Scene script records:
┌──
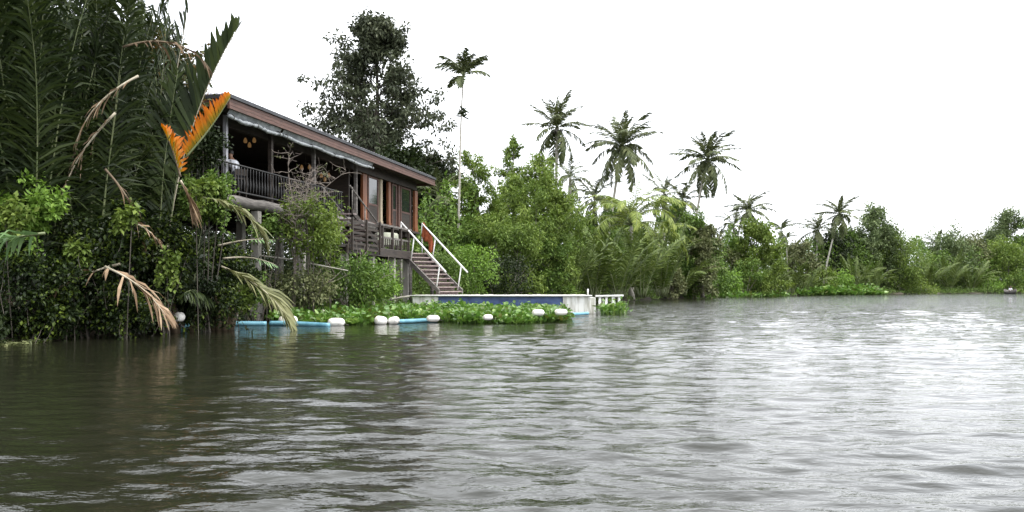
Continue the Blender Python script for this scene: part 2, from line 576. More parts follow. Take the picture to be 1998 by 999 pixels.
def polar_sheet(rows, cols_deg, zf):
    rr, aa = np.meshgrid(rows, np.radians(cols_deg), indexing='ij')
    X, Y = rr * np.sin(aa), rr * np.cos(aa)
    Z = zf(X, Y, rr, np.degrees(aa))
    n, m = X.shape
    V = np.stack([X, Y, Z], -1).reshape(-1, 3)
    i, j = np.meshgrid(np.arange(n - 1), np.arange(m - 1), indexing='ij')
    a = (i * m + j).ravel()
    return V, np.stack([a, a + 1, a + m + 1, a + m], 1)[:, ::-1]


def land_z(X, Y, rr, deg):
    s = rr - bank_r(deg)
    z = np.clip(s * .45, -.9, .42) + np.clip((s - 4) * .01, 0, .2) + np.clip((s - 16) * .05, 0, 2.2)
    return z + .05 * np.sin(X * 1.3) * np.sin(Y * 1.1) * np.clip(s, 0, 1)


V, Fq = polar_sheet(np.concatenate([np.linspace(7, 60, 110), np.geomspace(62, 3500, 60)]),
                    np.concatenate([np.arange(-180, -60, 3), np.arange(-60, 40, .5), np.arange(40, 181, 3)]), land_z)
g = MB().add(V, Fq, 0, True).build('ground', 'ground')
g['kind'] = 'structure'

# water: real wind ripples on a fan of rows that widen with distance; finer ripples are bump
m, t, b = principled('water', (.013, .0135, .008), .04)
b.inputs['IOR'].default_value = 1.333
tc = t.nodes.new('ShaderNodeTexCoord')
mp = t.nodes.new('ShaderNodeMapping')
mp.inputs['Scale'].default_value = (.75, 1.6, 1)
mp.inputs['Rotation'].default_value = (0, 0, R(6))
n1 = t.nodes.new('ShaderNodeTexNoise')
n1.inputs['Scale'].default_value = 4.6
n1.inputs['Detail'].default_value = 4
n1.inputs['Roughness'].default_value = .55
bp = t.nodes.new('ShaderNodeBump')
bp.inputs['Strength'].default_value = 1
bp.inputs['Distance'].default_value = .015
t.links.new(tc.outputs['Object'], mp.inputs[0])
t.links.new(mp.outputs[0], n1.inputs['Vector'])
t.links.new(n1.outputs['Fac'], bp.inputs['Height'])
n2 = t.nodes.new('ShaderNodeTexNoise')              # longer wind chop, out on the open river
n2.inputs['Scale'].default_value = 1.5
n2.inputs['Detail'].default_value = 3
t.links.new(mp.outputs[0], n2.inputs['Vector'])
sx = t.nodes.new('ShaderNodeSeparateXYZ')
t.links.new(tc.outputs['Object'], sx.inputs[0])
mr = t.nodes.new('ShaderNodeMapRange')
mr.interpolation_type = 'SMOOTHSTEP'
mr.inputs['From Min'].default_value = 9
mr.inputs['From Max'].default_value = 34
t.links.new(sx.outputs['Y'], mr.inputs['Value'])
mr2 = t.nodes.new('ShaderNodeMapRange')
mr2.interpolation_type = 'SMOOTHSTEP'
mr2.inputs['From Min'].default_value = -1
mr2.inputs['From Max'].default_value = 6
t.links.new(sx.outputs['X'], mr2.inputs['Value'])
mm = t.nodes.new('ShaderNodeMath')
mm.operation = 'MULTIPLY'
t.links.new(mr.outputs[0], mm.inputs[0])
t.links.new(mr2.outputs[0], mm.inputs[1])
bp2 = t.nodes.new('ShaderNodeBump')
bp2.inputs['Distance'].default_value = .19
t.links.new(mm.outputs[0], bp2.inputs['Strength'])
t.links.new(n2.outputs['Fac'], bp2.inputs['Height'])
t.links.new(bp2.outputs[0], bp.inputs['Normal'])
t.links.new(bp.outputs[0], b.inputs['Normal'])

WROWS = np.concatenate([[0.01, 1.0, 2.0], np.geomspace(3, 260, 900), np.geomspace(300, 900, 8)])
WCOLS = np.concatenate([np.arange(-180, -44, 4), np.linspace(-43, 43, 720), np.arange(48, 181, 4)])
NW = 80
lam = np.exp(rw.uniform(math.log(.13), math.log(1.6), NW))
th = rw.normal(R(-97), R(19), NW)
th[::5] += rw.normal(0, R(50), len(th[::5]))
ph = rw.uniform(0, 6.28, NW)
SLOPE = .106 * math.sqrt(2 / NW)
WAMP = np.where(lam > 1.0, .3, np.where(lam > .26, 1.3, .8)) * SLOPE * lam / (2 * math.pi)


def sstep(x, a, b):
    u = np.clip((x - a) / (b - a), 0, 1)
    return u * u * (3 - 2 * u)


def calm(X, Y):
    """ripples die down in the lee of the left bank and behind the boom"""
    lee = sstep(X + .12 * (Y - 12), -7, 2.0)
    c = .38 + .62 * lee
    lee2 = 1 - sstep(Y, 17, 24) * (1 - sstep(X, 2, 7)) * (1 - sstep(Y, 36, 42)) * .55
    return c * lee2


def water_z(X, Y, rr, deg):
    Z = np.zeros_like(X)
    sp = np.gradient(WROWS)[:, None]
    gx = .35 * np.sin(X * .9 + 1.3 * np.sin(Y * .7)) + .3 * np.sin(Y * 1.1 + X * .3)
    env = .75 + .35 * np.sin(X * .33 + Y * .21 + 1.0) * np.sin(Y * .27 - X * .11)
    for a, l, d, p in zip(WAMP, lam, th, ph):
        k = 2 * math.pi / l
        w = sstep(l / sp, 2.2, 5.0)
        s = np.sin(k * ((X + gx * .25) * math.cos(d) + (Y + gx * .25) * math.sin(d)) + p)
        Z += a * w * (s + .22 * (2 * s * s - 1))
    return Z * calm(X, Y) * env * (np.abs(deg) < 43.5) * sstep(rr, 2, 4)


V, Fq = polar_sheet(WROWS, WCOLS, water_z)
wt = MB().add(V, Fq, 0, True).build('water', 'water')
wt['kind'] = 'structure'

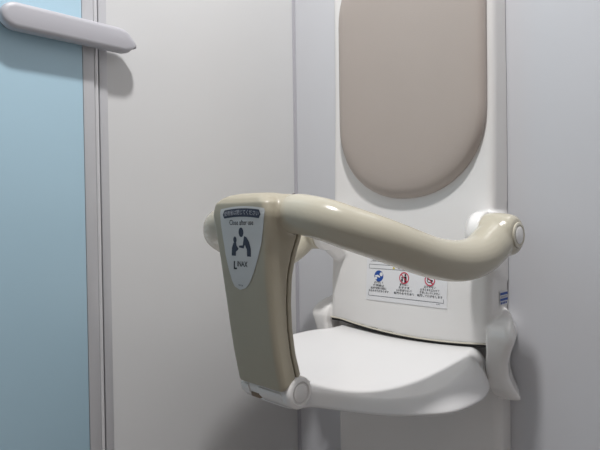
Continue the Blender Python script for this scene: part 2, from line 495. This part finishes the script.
# ------------------------------------------------------------------ labels
FONT = None
class Sticker:
    def __init__(self, bv, eps=.0006, shift=None):
        self.shift = shift
        self.v = []; self.f = []; self.m = []; self.mats = []; self.bv = bv; self.eps = eps
    def mi(self, m):
        if m not in self.mats: self.mats.append(m)
        return self.mats.index(m)
    def put(self, x, z, layer):
        if self.shift: x += self.shift(z)
        return (x, front_y(self.bv, x, z, self.eps+.00022*layer), z)
    def poly(self, pts, m, layer=1):
        b = len(self.v); self.v += [self.put(x, z, layer) for x, z in pts]
        self.f.append(tuple(range(b, b+len(pts)))); self.m.append(self.mi(m))
    def fan(self, pts, m, layer=1):
        cx = sum(p[0] for p in pts)/len(pts); cz = sum(p[1] for p in pts)/len(pts)
        for a, b in zip(pts, pts[1:]+pts[:1]): self.poly([(cx, cz), a, b], m, layer)
    def rect(self, x0, z0, x1, z1, m, layer=1, n=1):
        for i in range(n):
            for j in range(n):
                a, b = x0+(x1-x0)*i/n, x0+(x1-x0)*(i+1)/n; c, d = z0+(z1-z0)*j/n, z0+(z1-z0)*(j+1)/n
                self.poly([(a, c), (b, c), (b, d), (a, d)], m, layer)
    def disc(self, cx, cz, r, m, layer=1, n=28, sx=1, sz=1):
        self.poly([(cx+r*sx*cos(2*pi*k/n), cz+r*sz*sin(2*pi*k/n)) for k in range(n)], m, layer)
    def ringd(self, cx, cz, r0, r1, m, layer=1, n=28):
        for k in range(n):
            a, b = 2*pi*k/n, 2*pi*(k+1)/n
            self.poly([(cx+r0*cos(a), cz+r0*sin(a)), (cx+r1*cos(a), cz+r1*sin(a)), (cx+r1*cos(b), cz+r1*sin(b)), (cx+r0*cos(b), cz+r0*sin(b))], m, layer)
    def line(self, a, b, w, m, layer=1):
        d = Vector((b[0]-a[0], b[1]-a[1])).normalized()*w/2; nx, nz = -d.y, d.x
        self.poly([(a[0]-nx, a[1]-nz), (b[0]-nx, b[1]-nz), (b[0]+nx, b[1]+nz), (a[0]+nx, a[1]+nz)], m, layer)
    def text(self, s, x, z, size, m, layer=1, align='CENTER', bold=.0, width=None, arc=None):
        cu = bpy.data.curves.new('t', 'FONT'); cu.body = s; cu.size = size; cu.align_x = align; cu.align_y = 'CENTER'
        cu.resolution_u = 2; cu.offset = bold
        o = bpy.data.objects.new('t', cu); COL.objects.link(o)
        dg = bpy.context.evaluated_depsgraph_get(); dg.update()
        me = bpy.data.meshes.new_from_object(o.evaluated_get(dg), depsgraph=dg)
        bpy.data.objects.remove(o)
        if len(me.vertices):
            xs = [v.co.x for v in me.vertices]; w0 = max(xs)-min(xs)
            k = width/w0 if width else 1; mid = (max(xs)+min(xs))/2 if align == 'CENTER' else 0
            b = len(self.v)
            for v in me.vertices:
                px = x+(v.co.x-mid)*k
                pz_ = z+v.co.y + (arc(px) if arc else 0)
                self.v.append(self.put(px, pz_, layer))
            for p in me.polygons:
                self.f.append(tuple(b+i for i in p.vertices)); self.m.append(self.mi(m))
        bpy.data.meshes.remove(me)
    def build(self, name, parent, label=None):
        me = bpy.data.meshes.new(name); me.from_pydata(self.v, [], self.f)
        for p, i in zip(me.polygons, self.m): p.material_index = i
        me.update()
        bm = bmesh.new(); bm.from_mesh(me)
        for f in bm.faces:
            f.normal_update()
            if f.normal.y > 0: f.normal_flip()
        bm.to_mesh(me); bm.free()
        o = link(name, me, self.mats, parent, smooth=False)
        if label: o['label'] = label
        return o

# shield on the post
sh = Sticker(GV, .0007, lambda z: interp([(.68, -.0095), (.70, -.004), (.745, .0045), (.7925, .0090)], z)[0])
top, botm = .7955, .6815
def shw(z):
    return interp([(.6815, 0), (.6825, .0065), (.686, .0130), (.694, .0195), (.71, .0275), (.73, .0350), (.75, .0405), (.77, .0440), (.785, .0456), (.7925, .0460), (.7955, .0445)], z)[0]
SX = .3318
def tarc(x): return -.0035*((x-SX)/.045)**2
nz, nx = 30, 12
for j in range(nz):
    for i in range(nx):
        q = []
        for (jj, ii) in ((j, i), (j, i+1), (j+1, i+1), (j+1, i)):
            z = botm+(top-botm)*jj/nz; w = shw(z); x = SX-w+2*w*ii/nx
            q.append((x, z + (tarc(x))*max(0, (jj/nz-.5)*2)))
        sh.poly(q, M['shield'], 0)
# dark curved banner
nb = 24
bw = .0395
def bz(x, up):
    c = .7870 + tarc(x)*1.0
    e = abs(x-SX)/bw; h = .0056*(1 if e < .9 else math.sqrt(max(0, 1-((e-.9)/.1)**2)))
    return c + (h if up else -h)
for i in range(nb):
    a, b = SX-bw+2*bw*i/nb, SX-bw+2*bw*(i+1)/nb
    for k in range(3):
        q = lambda x, t: (x, bz(x, 0)+(bz(x, 1)-bz(x, 0))*t/3)
        sh.poly([q(a, k), q(b, k), q(b, k+1), q(a, k+1)], M['navy'], 1)
sh.text('使用後は閉じてください', SX, .7870, .0072, M['lever'], 3, width=.072, arc=tarc)
sh.text('Close after use', SX, .7735, .0098, M['ink'], 1, width=.050, bold=.0001)
# pictogram: adult bending over a seated child
ax, az = .3325, .7445
def P(l, ox=0, oz=0, k=1): return [(ax+ox+x*k, az+oz+z*k*.86) for x, z in l]
sh.disc(ax-.0015, az+.0162, .0056, M['navy'], 1, sz=1.15, sx=.9)
sh.poly(P([(.0045, .0130), (.0095, .0115), (.0150, .0040), (.0185, -.0060), (.0195, -.0185), (.0115, -.0185), (.0105, -.0080), (.0060, -.0005), (.0030, .0060)]), M['navy'], 1)
sh.poly(P([(.0045, .0130), (.0030, .0060), (.0015, -.0015), (.0048, -.0030), (.0080, .0040)]), M['navy'], 1)
sh.poly(P([(.0048, -.0030), (.0015, -.0015), (-.0058, -.0020), (-.0066, -.0050), (.0040, -.0062)]), M['navy'], 1)
sh.disc(ax-.0150, az+.0058, .0040, M['navy'], 1, sz=1.15, sx=.9)
sh.poly(P([(-.0185, .0020), (-.0125, .0025), (-.0110, -.0040), (-.0085, -.0090), (-.0125, -.0120), (-.0125, -.0185), (-.0215, -.0185), (-.0215, -.0060)]), M['navy'], 1)
sh.poly(P([(-.0125, -.0010), (-.0070, -.0070), (-.0085, -.0090), (-.0130, -.0060)]), M['navy'], 1)
# maker's mark
sh.text('L', .3195, .7150, .0150, M['ink'], 1, bold=.0005)
sh.text('INAX', .3345, .7175, .0100, M['ink'], 1, width=.0215, bold=.0002)
sh.text('TM-2A', .3325, .6880, .0034, M['navy'], 1)
sh.build('shield_label', gp, 'grey shield-shaped label with adult and child pictogram')

# warning sticker on the back panel
ws = Sticker(BV, .0008)
x0, x1, z0, z1 = .2580, .4300, .6215, .7200
ws.rect(x0, z0, x1, z1, M['paper'], 0, 14)
bx0, bx1, bz0, bz1 = .2635, .4235, .6300, .6885
for a, b in (((bx0, bz0), (bx1, bz0)), ((bx0, bz1), (bx1, bz1)), ((bx0, bz0), (bx0, bz1)), ((bx1, bz0), (bx1, bz1)), ((bx0, .6810), (bx1, .6810))):
    ws.line(a, b, .0007, M['navy'], 1)
ws.text('お願い', x0+.008, .7010, .0050, M['ink'], 1, align='LEFT')
ws.text('ご使用にあたって注意事項を', x0+.008, .6950, .0042, M['ink'], 1, align='LEFT')
ws.poly([(.3170, .6822), (.3230, .6822), (.3200, .6872)], M['yellow'], 1)
ws.text('!', .3200, .6840, .0040, M['ink'], 2)
ws.text('警告', .3340, .6847, .0056, M['ink'], 1)
cxs = (.2870, .3435, .3965)
r = .0104; cz = .6675
# blue mandatory sign: someone holding a child
c = cxs[0]
ws.disc(c, cz, r, M['blueink'], 1)
ws.disc(c+.0055, cz+.0035, .0036, M['paper'], 2)
ws.disc(c-.0065, cz-.0040, .0028, M['paper'], 2)
ws.poly([(c-.0085, cz+.0010), (c-.002, cz+.0022), (c+.003, cz-.0008), (c+.0025, cz-.0030), (c-.0085, cz-.0005)], M['paper'], 2)
def ban(c):
    ws.disc(c, cz, r, M['paper'], 1); ws.ringd(c, cz, r-.0018, r, M['redink'], 3)
    ws.line((c-.0068, cz+.0068), (c+.0068, cz-.0068), .0015, M['redink'], 3)
c = cxs[1]; ban(c)
ws.disc(c+.0025, cz+.0055, .0019, M['ink'], 2)
ws.poly([(c+.0000, cz+.0030), (c+.0050, cz+.0030), (c+.0055, cz-.0075), (c+.0005, cz-.0085)], M['ink'], 2)
ws.disc(c-.0045, cz+.0005, .0014, M['ink'], 2)
ws.poly([(c-.0062, cz-.0015), (c-.0028, cz-.0015), (c-.0025, cz-.0065), (c-.0062, cz-.0065)], M['ink'], 2)
ws.line((c-.003, cz-.001), (c+.001, cz+.002), .001, M['ink'], 2)
c = cxs[2]; ban(c)
ws.disc(c+.0045, cz-.0010, .0016, M['ink'], 2)
ws.line((c-.0055, cz+.0045), (c-.0045, cz-.0035), .0014, M['ink'], 2)
ws.line((c-.0045, cz-.0035), (c+.0020, cz-.0045), .0014, M['ink'], 2)
ws.line((c-.0040, cz+.001), (c+.0020, cz+.0005), .0012, M['ink'], 2)
ws.line((c+.0020, cz+.0005), (c+.0042, cz-.0065), .0020, M['ink'], 2)
cols = [
    ('必ず閉じて', '使用後は', '転倒や破損の原因に', 'なるおそれがあります'),
    ('離れない', 'お子さま', 'から目を離さないで', '転落のおそれあり'),
    ('立たせない', 'お子さまを立たせて', '使用しないでください', '転落してけがをします')]
wd = ((.021, .025, .036, .046), (.018, .023, .033, .043), (.024, .038, .040, .050))
for c, tx, ww in zip(cxs, cols, wd):
    for i, (t, w) in enumerate(zip(tx, ww)):
        ws.text(t, c, .6550-.0053*i, .0047, M['ink'], 1, width=w, bold=.00006)
ws.text('A-4721', .4130, .6270, .0026, M['navy'], 1)
ws.build('warning_sticker', panel, 'white warning sticker with one blue and two red round signs')

# small blue sticker on the right side of the back panel
bm = bmesh.new()
def side_x(y, z, e):
    h = BV.ray_cast(Vector((2, y, z)), Vector((-1, 0, 0))); return (h[0].x if h[0] else .505)+e
def srect(ya, yb, za, zb, mi, e):
    vs = [bm.verts.new((side_x(y, z, e), y, z)) for y, z in ((ya, za), (yb, za), (yb, zb), (ya, zb))]
    f = bm.faces.new(vs); f.material_index = mi
srect(-.034, -.004, .6300, .6535, 0, .0009)
srect(-.033, -.005, .6468, .6508, 1, .0016)
srect(-.033, -.005, .6372, .6412, 1, .0016)
srect(-.031, -.008, .6424, .6454, 2, .0016)
for i in range(4): srect(-.031+.006*i, -.027+.006*i, .6318, .6352, 1, .0016)
fin(bm, 'maker_sticker', [M['paper'], M['blueink'], M['lever']], panel, smooth=False)

# ------------------------------------------------------------------ camera
cam = bpy.data.cameras.new('camera'); co = bpy.data.objects.new('camera', cam); COL.objects.link(co)
F = 550.
cam.sensor_width = 36; cam.lens = 36*F/600; cam.clip_start = .02
fw = Vector((-math.sqrt(.5), math.sqrt(.5), 0)); rt = Vector((math.sqrt(.5), math.sqrt(.5), 0)); up = Vector((0, 0, 1))
p_, r_ = -atan(8/550), radians(.8)
f = fw*cos(p_)+up*sin(p_); u2 = up*cos(p_)-fw*sin(p_)
R_ = rt*cos(r_)-u2*sin(r_); U_ = u2*cos(r_)+rt*sin(r_)
co.matrix_world = Matrix(((R_.x, U_.x, -f.x, .911), (R_.y, U_.y, -f.y, -.899), (R_.z, U_.z, -f.z, .78), (0, 0, 0, 1)))
S.camera = co

# ------------------------------------------------------------------ world and view
w = bpy.data.worlds.new('world'); S.world = w; w.use_nodes = True
w.node_tree.nodes['Background'].inputs['Color'].default_value = (.5, .5, .52, 1)
w.node_tree.nodes['Background'].inputs['Strength'].default_value = .05
vs = S.view_settings
vs.view_transform = 'Standard'; vs.look = 'None'; vs.gamma = 1; vs.exposure = 0; vs.use_curve_mapping = False
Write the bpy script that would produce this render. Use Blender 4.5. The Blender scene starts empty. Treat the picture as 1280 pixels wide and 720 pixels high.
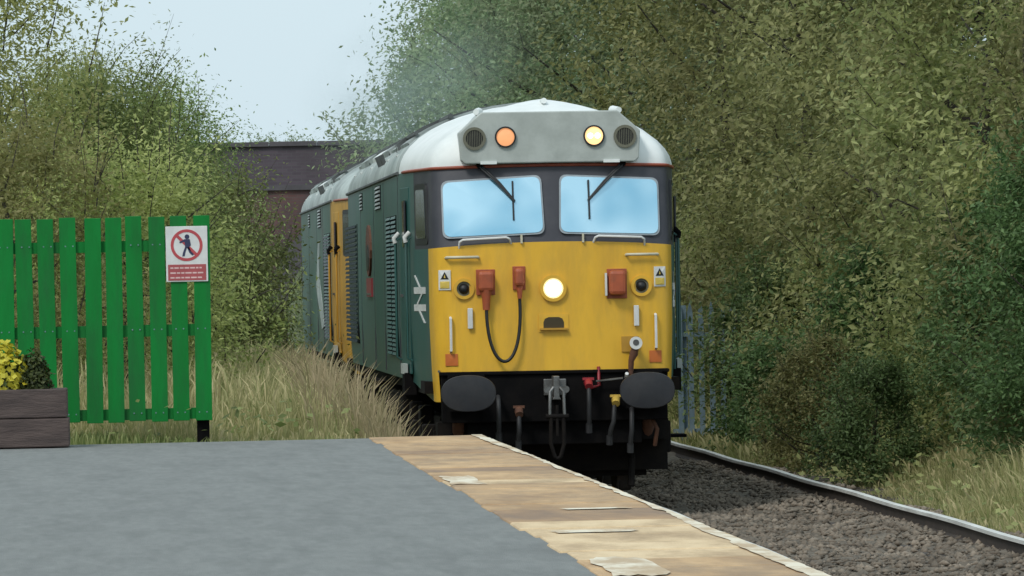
import bpy, math, random
import numpy as np
from mathutils import Vector, Matrix

# ------------------------------------------------------------------ scene, camera, light
S = bpy.context.scene
C = S.collection
random.seed(7)
PI = math.pi

F_PX, CAM_H, YAW, PITCH, ROLL = 8140.86, 2.1305, 0.0600, 0.0011, 0.0205
fw = Vector((math.sin(YAW) * math.cos(PITCH), math.cos(YAW) * math.cos(PITCH), -math.sin(PITCH)))
r0 = Vector((math.cos(YAW), -math.sin(YAW), 0)); u0 = r0.cross(fw)
rr = r0 * math.cos(ROLL) - u0 * math.sin(ROLL); uu = u0 * math.cos(ROLL) + r0 * math.sin(ROLL)
cam_d = bpy.data.cameras.new('camera'); cam = bpy.data.objects.new('camera', cam_d); C.objects.link(cam)
cam.matrix_world = Matrix(((rr.x, uu.x, -fw.x, 0), (rr.y, uu.y, -fw.y, 0), (rr.z, uu.z, -fw.z, CAM_H), (0, 0, 0, 1)))
cam_d.sensor_width = 36; cam_d.lens = F_PX / 1280 * 36
cam_d.clip_start = 0.5; cam_d.clip_end = 6000
S.camera = cam

SUN_EL, SUN_AZ = math.radians(48), math.radians(215)      # from behind the camera, to the left
w = bpy.data.worlds.new('World'); S.world = w; w.use_nodes = True
nt = w.node_tree; nt.nodes.clear()
sky = nt.nodes.new('ShaderNodeTexSky'); sky.sky_type = 'NISHITA'; sky.sun_disc = False
sky.sun_elevation = SUN_EL; sky.sun_rotation = SUN_AZ; sky.air_density = 1.0; sky.dust_density = 3.0; sky.ozone_density = 1.0
sc_ = nt.nodes.new('ShaderNodeVectorMath'); sc_.operation = 'SCALE'; sc_.inputs['Scale'].default_value = 1.0
mx = nt.nodes.new('ShaderNodeMix'); mx.data_type = 'RGBA'; mx.inputs[0].default_value = 0.86
mx.inputs[7].default_value = (6.7, 8.2, 8.95, 1)            # even thin overcast over the clear sky
bgn = nt.nodes.new('ShaderNodeBackground'); bgn.inputs[1].default_value = 0.1
out = nt.nodes.new('ShaderNodeOutputWorld')
nt.links.new(sky.outputs[0], mx.inputs[6]); nt.links.new(mx.outputs[2], bgn.inputs[0]); nt.links.new(bgn.outputs[0], out.inputs[0])
sd = bpy.data.lights.new('sun', 'SUN'); sd.energy = 1.5; sd.angle = math.radians(14); sd.color = (1, .97, .92)
so = bpy.data.objects.new('sun', sd); C.objects.link(so)
sdir = Vector((math.sin(SUN_AZ) * math.cos(SUN_EL), math.cos(SUN_AZ) * math.cos(SUN_EL), math.sin(SUN_EL)))
so.rotation_euler = sdir.to_track_quat('Z', 'Y').to_euler(); so.location = (-5, -5, 30)
S.view_settings.view_transform = 'Standard'; S.view_settings.look = 'None'; S.view_settings.gamma = 1
S.view_settings.exposure = 0.12
S.render.engine = 'CYCLES'
S.cycles.max_bounces = 6; S.cycles.transparent_max_bounces = 8

# ------------------------------------------------------------------ materials
def mat(name, c1, c2=None, scale=5.0, rough=.7, metal=0., bump=0., detail=5, stretch=(1, 1, 1), grime=None, gscale=2.0,
        gamt=.5, emit=None, estr=0., coords='Object', bscale=None, contrast=(.35, .65), spec=.5):
    m = bpy.data.materials.new(name); m.use_nodes = True
    n = m.node_tree; N = n.nodes; L = n.links; b = N['Principled BSDF']
    b.inputs['Roughness'].default_value = rough; b.inputs['Metallic'].default_value = metal
    b.inputs['Specular IOR Level'].default_value = spec
    tc = N.new('ShaderNodeTexCoord'); mp = N.new('ShaderNodeMapping'); mp.inputs['Scale'].default_value = stretch
    if coords == 'World':
        gn = N.new('ShaderNodeNewGeometry'); L.new(gn.outputs['Position'], mp.inputs[0])
    else: L.new(tc.outputs[coords], mp.inputs[0])
    def noise(sc, det=detail):
        t = N.new('ShaderNodeTexNoise'); t.inputs['Scale'].default_value = sc; t.inputs['Detail'].default_value = det
        t.inputs['Roughness'].default_value = .65; L.new(mp.outputs[0], t.inputs['Vector']); return t
    col = None
    if c2 is None: c2 = tuple(x * .82 for x in c1)
    t = noise(scale); rp = N.new('ShaderNodeMapRange'); rp.inputs[1].default_value = contrast[0]; rp.inputs[2].default_value = contrast[1]
    L.new(t.outputs[0], rp.inputs[0])
    m1 = N.new('ShaderNodeMix'); m1.data_type = 'RGBA'; m1.inputs[6].default_value = (*c1, 1); m1.inputs[7].default_value = (*c2, 1)
    L.new(rp.outputs[0], m1.inputs[0]); col = m1.outputs[2]
    if grime:
        g = noise(gscale, 8); gr = N.new('ShaderNodeMapRange'); gr.inputs[1].default_value = .45; gr.inputs[2].default_value = .75
        gr.inputs[4].default_value = gamt; L.new(g.outputs[0], gr.inputs[0])
        m2 = N.new('ShaderNodeMix'); m2.data_type = 'RGBA'; m2.inputs[7].default_value = (*grime, 1)
        L.new(gr.outputs[0], m2.inputs[0]); L.new(col, m2.inputs[6]); col = m2.outputs[2]
    L.new(col, b.inputs['Base Color'])
    if bump:
        bt = noise(bscale or scale * 4); bn = N.new('ShaderNodeBump'); bn.inputs['Strength'].default_value = bump
        bn.inputs['Distance'].default_value = .02; L.new(bt.outputs[0], bn.inputs['Height']); L.new(bn.outputs[0], b.inputs['Normal'])
    if emit:
        b.inputs['Emission Color'].default_value = (*emit, 1); b.inputs['Emission Strength'].default_value = estr
    return m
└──
**Directions**
Reproduce only the lines of the records from the start up to and including the line that holds "return z + .05"; do not carry over any picture.

**Exercise output**
Continue the Blender Python script for this scene: part 2, from line 576. More parts follow. Take the picture to be 1998 by 999 pixels.
def polar_sheet(rows, cols_deg, zf):
    rr, aa = np.meshgrid(rows, np.radians(cols_deg), indexing='ij')
    X, Y = rr * np.sin(aa), rr * np.cos(aa)
    Z = zf(X, Y, rr, np.degrees(aa))
    n, m = X.shape
    V = np.stack([X, Y, Z], -1).reshape(-1, 3)
    i, j = np.meshgrid(np.arange(n - 1), np.arange(m - 1), indexing='ij')
    a = (i * m + j).ravel()
    return V, np.stack([a, a + 1, a + m + 1, a + m], 1)[:, ::-1]


def land_z(X, Y, rr, deg):
    s = rr - bank_r(deg)
    z = np.clip(s * .45, -.9, .42) + np.clip((s - 4) * .01, 0, .2) + np.clip((s - 16) * .05, 0, 2.2)
    return z + .05 * np.sin(X * 1.3) * np.sin(Y * 1.1) * np.clip(s, 0, 1)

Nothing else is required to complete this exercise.